Miloš Raičković (1956, Serbia/USA) is a composer and conductor. He studied composition with Vasilije Mokranjac, Olivier Messiaen and David Del Tredici; and conducting with Borislav Pašćan, Pierre Dervaux, and Herbert Blomstedt.  He studied at the University of Belgrade and University of Hawaii. Raičković holds a Ph. D. from The City University of New York, and has taught in the U.S. and Japan.
He has lived in Belgrade, Paris, Los Angeles, Honolulu, Hiroshima and New York, where he now resides. While in Belgrade, Miloš Raičković was among the founders of the Ensemble for Different New Music (1977), and the Borislav Pašćan Youth Philharmonic (1977). Raičković’s music has been performed in Europe, the U.S. and Japan.
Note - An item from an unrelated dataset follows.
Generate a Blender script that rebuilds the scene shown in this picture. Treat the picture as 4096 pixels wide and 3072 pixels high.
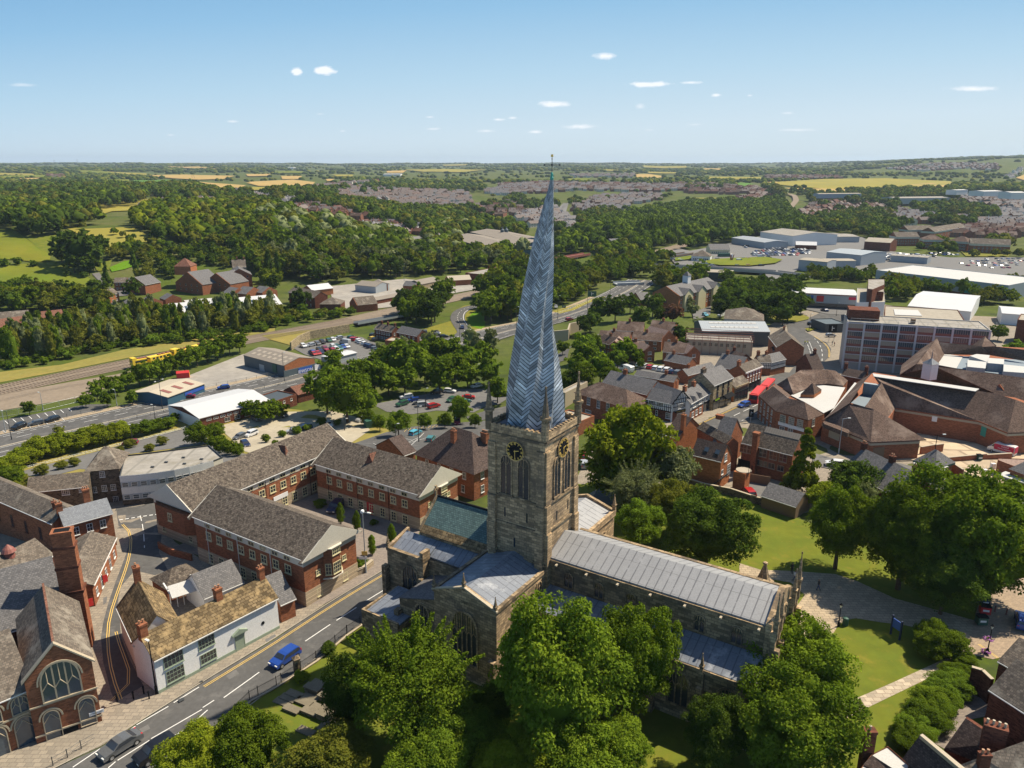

His music is released on CDs New Classicism (Mode Records), B-A-G-D-A-D, and Far Away (Albany Records). The critic Mark Swed describes Raičković’s music as “a unique postmodern response to both minimalism and multiculturalism.”

Waiting for C-A-G-E (2012) is a piano piece written for the publication New Unknown Music: Essays in Honour of Nikša Gligo (Zagreb: DAF, 2012). The book is published in celebration of the 65th birthday of Nikša Gligo, musicologist and the former artistic director of the Music Biennale Zagreb. During the 1970s and 80s, Gligo was supportive of my career, and has helped organize concerts of the Belgrade-based Ensemble for Different New Music in Zagreb.
Waiting for C-A-G-E comprises a musical motive built on the notes-letters of the composer John Cage’s last name. In my only conversation with Cage, one evening in New York, while walking together after a concert, the main subject was our common friend, Nikša Gligo. This year, 100 years after Cage’s birth, this coincidence seemed to be significant. The piece ends with 65 notes, permutations of C, A, G, E.
Waiting for C-A-G-E received its world premiere in Berlin by Margaret Leng Tan, and a Belgrade premiere by Nada Kolundžija.